Long-Distance Learning
Kara and Cameo Lengeman don't have to worry about sharpening their pencils when test time arrives, but a good Internet connection is vital.
Kara, 11, and Cameo, 10, download their exams on the family's home computer. After completing the true/false or multiple-choice questions, they e-mail them off to be graded about 500 miles away.
"It's nice, because you can go at your own pace," said Kara, whose favorite subjects are history and language arts.
The girls became long-distance learners from their rural home about 30 miles east of Harrisburg in January, when they enrolled in the Western Pennsylvania Cyber Charter School. The 500-student, K-12 school based in Beaver County opened in September, one of two "cyber" charter schools in the state that deliver curriculum through the Internet.
More than 50 charter and public school cyber programs have been established in at least 30 states, according to the National School Boards Association in Alexandria, Va. Other cyber charter schools include Horizon Instructional Systems in Lincoln, Calif., and Electronic Classroom of Tomorrow in Columbus, Ohio.
But the burgeoning movement has angered some Pennsylvania superintendents, who say they didn't know the Western Pennsylvania Cyber Charter School existed until they received tuition bills in the mail.
The Pennsylvania School Boards Association and four school districts filed a lawsuit in April, alleging that cyber schools were never permitted under a 1997 law authorizing publicly funded, independently operated charter schools.
"Cyber schools are being shoehorned into the charter school law, and they just don't fit very well," association spokesman Thomas Gentzel said. "Most reasonable observers would agree that they're not being well-regulated."
The plaintiffs, which include the Butler Area, Cameron County, Mars Area and Pocono Mountain districts, argue they should not have to finance cyber schools whose charters they did not approve. Additionally, they say cyber schools may not meet compulsory attendance and instructional requirements.
The state Education Department has rejected the association's arguments, citing a charter school law provision that allows charter schools to enroll out-of-district students.
The Western Pennsylvania Cyber Charter School is the prime target of administrators' wrath because it enrolls students from more than 100 districts scattered statewide. Tuition ranges from $5,000 to $11,000 per student, depending on the home district's per-pupil spending.
Pennsylvania's other cyber school, the 115-student SusQ-Cyber Charter School in Northumberland County, limits enrollment in grades 9-12 primarily to three participating school districts. Six other cyber schools are scheduled to open in the fall.
"It's a difficult situation in that we've created something Pennsylvanians want, but we haven't found a fair way of paying for it," said Nick Trombetta, chief administrative officer of the western Pennsylvania shool, who views it as a problem for the state to solve. "I don't think school districts should have to foot the bill."

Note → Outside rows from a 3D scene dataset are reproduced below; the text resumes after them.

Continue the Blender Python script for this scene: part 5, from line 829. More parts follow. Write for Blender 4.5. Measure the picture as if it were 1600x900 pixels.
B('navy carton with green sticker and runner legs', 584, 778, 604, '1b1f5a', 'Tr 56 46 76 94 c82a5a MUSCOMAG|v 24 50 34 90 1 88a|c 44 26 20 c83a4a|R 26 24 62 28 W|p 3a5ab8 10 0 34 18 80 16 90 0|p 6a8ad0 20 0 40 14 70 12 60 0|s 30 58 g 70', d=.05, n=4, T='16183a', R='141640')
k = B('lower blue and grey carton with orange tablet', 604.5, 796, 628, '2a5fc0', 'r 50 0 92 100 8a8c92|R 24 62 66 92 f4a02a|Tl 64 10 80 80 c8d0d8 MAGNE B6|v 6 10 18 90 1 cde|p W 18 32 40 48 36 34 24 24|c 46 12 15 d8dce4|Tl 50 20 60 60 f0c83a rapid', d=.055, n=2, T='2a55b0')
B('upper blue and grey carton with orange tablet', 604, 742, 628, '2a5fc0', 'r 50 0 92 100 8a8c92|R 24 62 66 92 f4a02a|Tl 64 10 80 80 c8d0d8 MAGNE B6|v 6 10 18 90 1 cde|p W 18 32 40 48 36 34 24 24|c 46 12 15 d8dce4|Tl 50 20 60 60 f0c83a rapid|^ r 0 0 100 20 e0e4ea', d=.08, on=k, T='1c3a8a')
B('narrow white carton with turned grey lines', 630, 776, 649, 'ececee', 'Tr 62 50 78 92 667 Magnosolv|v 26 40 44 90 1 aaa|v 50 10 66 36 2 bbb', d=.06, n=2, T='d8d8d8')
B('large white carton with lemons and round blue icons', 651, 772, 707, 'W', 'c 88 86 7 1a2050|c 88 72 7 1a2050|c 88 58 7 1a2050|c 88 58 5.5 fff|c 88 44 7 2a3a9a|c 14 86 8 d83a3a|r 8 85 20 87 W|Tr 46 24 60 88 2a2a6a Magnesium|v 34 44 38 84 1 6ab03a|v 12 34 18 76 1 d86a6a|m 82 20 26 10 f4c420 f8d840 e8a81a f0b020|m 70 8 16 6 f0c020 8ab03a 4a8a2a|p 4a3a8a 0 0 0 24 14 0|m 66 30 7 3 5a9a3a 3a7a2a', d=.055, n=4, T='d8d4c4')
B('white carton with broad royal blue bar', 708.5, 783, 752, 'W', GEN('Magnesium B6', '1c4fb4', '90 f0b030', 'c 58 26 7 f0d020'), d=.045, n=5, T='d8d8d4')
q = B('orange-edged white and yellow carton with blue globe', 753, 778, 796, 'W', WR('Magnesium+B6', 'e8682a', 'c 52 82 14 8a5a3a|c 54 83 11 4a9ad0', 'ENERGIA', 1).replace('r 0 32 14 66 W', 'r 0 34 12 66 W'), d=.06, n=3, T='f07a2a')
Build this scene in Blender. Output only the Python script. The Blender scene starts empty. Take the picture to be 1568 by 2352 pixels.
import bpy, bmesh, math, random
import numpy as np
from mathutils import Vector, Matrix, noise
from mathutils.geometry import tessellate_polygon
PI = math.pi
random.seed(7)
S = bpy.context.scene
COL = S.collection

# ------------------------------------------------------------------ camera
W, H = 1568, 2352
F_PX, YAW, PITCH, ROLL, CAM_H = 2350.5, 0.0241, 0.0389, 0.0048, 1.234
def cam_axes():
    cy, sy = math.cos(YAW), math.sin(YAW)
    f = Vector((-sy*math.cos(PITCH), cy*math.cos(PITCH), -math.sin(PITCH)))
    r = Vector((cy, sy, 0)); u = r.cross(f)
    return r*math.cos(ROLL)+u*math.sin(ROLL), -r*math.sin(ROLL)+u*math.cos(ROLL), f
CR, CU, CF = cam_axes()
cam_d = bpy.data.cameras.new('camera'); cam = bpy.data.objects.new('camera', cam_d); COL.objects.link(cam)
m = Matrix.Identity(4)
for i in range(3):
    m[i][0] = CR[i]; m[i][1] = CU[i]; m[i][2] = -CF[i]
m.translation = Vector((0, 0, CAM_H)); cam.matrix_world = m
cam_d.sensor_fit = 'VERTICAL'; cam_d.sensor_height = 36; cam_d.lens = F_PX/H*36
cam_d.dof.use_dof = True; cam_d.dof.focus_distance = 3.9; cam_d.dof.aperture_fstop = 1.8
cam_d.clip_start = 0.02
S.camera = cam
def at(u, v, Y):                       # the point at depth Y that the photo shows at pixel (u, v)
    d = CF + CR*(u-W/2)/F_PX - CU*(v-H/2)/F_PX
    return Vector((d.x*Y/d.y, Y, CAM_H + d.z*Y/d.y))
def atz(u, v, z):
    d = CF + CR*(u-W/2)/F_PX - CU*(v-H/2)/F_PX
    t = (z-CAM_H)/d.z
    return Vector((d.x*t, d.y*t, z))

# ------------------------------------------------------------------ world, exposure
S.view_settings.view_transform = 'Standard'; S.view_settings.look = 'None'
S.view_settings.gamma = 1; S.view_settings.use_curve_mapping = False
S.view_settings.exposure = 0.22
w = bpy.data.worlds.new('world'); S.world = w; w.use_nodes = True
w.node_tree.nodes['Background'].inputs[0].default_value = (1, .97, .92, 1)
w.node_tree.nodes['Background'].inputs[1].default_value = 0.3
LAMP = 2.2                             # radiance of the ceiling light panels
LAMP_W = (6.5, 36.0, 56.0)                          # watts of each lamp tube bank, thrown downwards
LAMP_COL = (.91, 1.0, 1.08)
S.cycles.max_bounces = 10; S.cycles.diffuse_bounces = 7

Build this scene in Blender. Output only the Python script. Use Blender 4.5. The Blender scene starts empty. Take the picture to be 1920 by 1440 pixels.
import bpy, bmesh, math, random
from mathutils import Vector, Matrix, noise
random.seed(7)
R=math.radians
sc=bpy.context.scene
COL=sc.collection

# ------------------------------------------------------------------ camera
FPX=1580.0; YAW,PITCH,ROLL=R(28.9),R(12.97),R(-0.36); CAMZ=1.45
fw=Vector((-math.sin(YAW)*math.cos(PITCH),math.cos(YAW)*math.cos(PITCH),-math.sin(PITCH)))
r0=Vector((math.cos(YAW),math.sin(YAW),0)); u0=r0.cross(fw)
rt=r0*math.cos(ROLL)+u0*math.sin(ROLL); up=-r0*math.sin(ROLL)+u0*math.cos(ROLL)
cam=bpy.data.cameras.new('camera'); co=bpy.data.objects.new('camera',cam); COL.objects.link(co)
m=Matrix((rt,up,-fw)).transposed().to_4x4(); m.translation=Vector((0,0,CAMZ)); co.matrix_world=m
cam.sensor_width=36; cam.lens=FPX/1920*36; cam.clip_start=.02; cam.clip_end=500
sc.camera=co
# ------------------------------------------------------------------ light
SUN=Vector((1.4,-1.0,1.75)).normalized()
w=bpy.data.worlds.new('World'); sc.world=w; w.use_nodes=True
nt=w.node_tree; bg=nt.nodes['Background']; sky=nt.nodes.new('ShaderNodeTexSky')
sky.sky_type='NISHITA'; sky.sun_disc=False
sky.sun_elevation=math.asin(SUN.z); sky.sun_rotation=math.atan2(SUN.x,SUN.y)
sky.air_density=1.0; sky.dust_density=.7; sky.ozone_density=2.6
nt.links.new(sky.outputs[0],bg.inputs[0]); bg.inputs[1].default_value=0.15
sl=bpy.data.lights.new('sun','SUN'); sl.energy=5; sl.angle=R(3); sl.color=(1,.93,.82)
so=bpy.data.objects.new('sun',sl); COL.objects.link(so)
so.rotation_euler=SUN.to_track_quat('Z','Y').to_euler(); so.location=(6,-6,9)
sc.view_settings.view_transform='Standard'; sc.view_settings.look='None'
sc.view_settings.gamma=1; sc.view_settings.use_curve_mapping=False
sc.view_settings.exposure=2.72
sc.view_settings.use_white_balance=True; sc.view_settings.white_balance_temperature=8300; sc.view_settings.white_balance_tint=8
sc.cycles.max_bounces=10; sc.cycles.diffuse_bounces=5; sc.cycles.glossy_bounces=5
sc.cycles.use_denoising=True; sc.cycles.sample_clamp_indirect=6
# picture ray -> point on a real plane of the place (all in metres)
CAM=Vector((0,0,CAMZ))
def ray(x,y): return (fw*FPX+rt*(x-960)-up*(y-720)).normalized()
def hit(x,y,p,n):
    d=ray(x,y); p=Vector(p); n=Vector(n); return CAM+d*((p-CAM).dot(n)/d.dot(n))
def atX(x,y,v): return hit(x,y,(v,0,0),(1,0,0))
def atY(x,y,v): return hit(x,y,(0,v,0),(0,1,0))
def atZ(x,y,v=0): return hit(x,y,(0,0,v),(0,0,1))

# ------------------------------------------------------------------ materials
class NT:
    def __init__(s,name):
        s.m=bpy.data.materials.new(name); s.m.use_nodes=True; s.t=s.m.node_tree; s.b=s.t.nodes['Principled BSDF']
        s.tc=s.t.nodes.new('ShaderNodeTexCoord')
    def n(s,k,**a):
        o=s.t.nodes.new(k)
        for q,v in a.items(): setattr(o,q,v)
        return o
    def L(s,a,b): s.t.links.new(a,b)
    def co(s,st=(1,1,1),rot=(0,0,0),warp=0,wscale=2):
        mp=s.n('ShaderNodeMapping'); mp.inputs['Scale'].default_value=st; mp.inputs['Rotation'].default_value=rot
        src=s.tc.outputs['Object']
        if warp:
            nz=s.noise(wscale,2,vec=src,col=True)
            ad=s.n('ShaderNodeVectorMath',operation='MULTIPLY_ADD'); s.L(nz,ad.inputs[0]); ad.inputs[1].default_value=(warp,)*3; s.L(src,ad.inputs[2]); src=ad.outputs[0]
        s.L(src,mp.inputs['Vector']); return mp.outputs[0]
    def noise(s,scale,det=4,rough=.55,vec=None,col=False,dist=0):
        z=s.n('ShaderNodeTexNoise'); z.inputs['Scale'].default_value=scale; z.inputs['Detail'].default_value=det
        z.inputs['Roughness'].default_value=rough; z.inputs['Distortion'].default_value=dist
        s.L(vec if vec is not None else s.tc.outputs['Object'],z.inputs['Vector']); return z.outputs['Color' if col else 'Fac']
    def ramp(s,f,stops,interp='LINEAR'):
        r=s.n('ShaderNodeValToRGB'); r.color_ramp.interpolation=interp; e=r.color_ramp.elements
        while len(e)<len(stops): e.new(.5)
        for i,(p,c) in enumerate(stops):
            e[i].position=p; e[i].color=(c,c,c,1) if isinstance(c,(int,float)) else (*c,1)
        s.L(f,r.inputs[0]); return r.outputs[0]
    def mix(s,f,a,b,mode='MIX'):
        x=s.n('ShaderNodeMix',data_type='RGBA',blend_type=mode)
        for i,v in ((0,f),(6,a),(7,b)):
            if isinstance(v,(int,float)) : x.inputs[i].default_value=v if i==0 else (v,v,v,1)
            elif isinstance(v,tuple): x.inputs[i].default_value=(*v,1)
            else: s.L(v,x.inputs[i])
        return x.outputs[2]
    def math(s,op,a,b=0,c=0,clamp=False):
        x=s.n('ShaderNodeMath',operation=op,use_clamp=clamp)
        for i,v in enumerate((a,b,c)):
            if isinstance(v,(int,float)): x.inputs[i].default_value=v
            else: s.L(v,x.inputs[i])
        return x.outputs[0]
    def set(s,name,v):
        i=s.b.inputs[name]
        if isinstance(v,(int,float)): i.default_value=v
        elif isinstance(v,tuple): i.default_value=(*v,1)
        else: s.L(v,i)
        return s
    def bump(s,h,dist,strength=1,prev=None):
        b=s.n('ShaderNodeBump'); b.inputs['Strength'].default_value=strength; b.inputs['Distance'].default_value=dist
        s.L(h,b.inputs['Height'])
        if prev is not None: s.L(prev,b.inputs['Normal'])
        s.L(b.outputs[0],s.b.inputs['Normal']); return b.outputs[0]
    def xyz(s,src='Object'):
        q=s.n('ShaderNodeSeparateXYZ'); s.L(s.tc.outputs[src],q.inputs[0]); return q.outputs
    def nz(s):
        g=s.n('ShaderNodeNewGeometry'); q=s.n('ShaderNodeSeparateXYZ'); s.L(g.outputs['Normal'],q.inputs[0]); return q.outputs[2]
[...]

Cyber schools embrace a wide range of students, including gifted children bored in traditional classrooms, teen-age mothers, and disruptive students who have been kicked out of school.
They are also taking in homeschooled children like Kara and Cameo Lengeman. Their mother, Ruth, had a strong economic incentive: The homeschooling curriculum was expensive, and the cyber school provided instructional software, textbooks, a name-brand computer, and even safety goggles and test tubes for science experiments.
"It's not that we need all of these things, but when I tell other homeschooling parents about it, their first reaction is that it's too good to be true," Lengeman said.
Homeschoolers' enrollment is another point of contention in the lawsuit. Superintendents say they are able to monitor homeschoolers' academic progress under Pennsylvania's 1988 homeschooling law, but lose that authority when those students enroll in cyber school.
"I have no idea what those youngsters are doing, no confirmation that they are spending the required number of days in school," said Krauser, the Pocono Mountain superintendent. "Plus, homeschoolers are not counted as a deduction from my state subsidy, but cyber school students are."
The Lengemans live in the Eastern Lebanon County School District, where Cameo and Kara are among three cyber school students. Superintendent Ronald Hetrick said that although the tuition bills caught him by surprise, they amounted to only $5,300 for half the school year.
"We felt there were laws in place, and we had an obligation to pay," Hetrick said.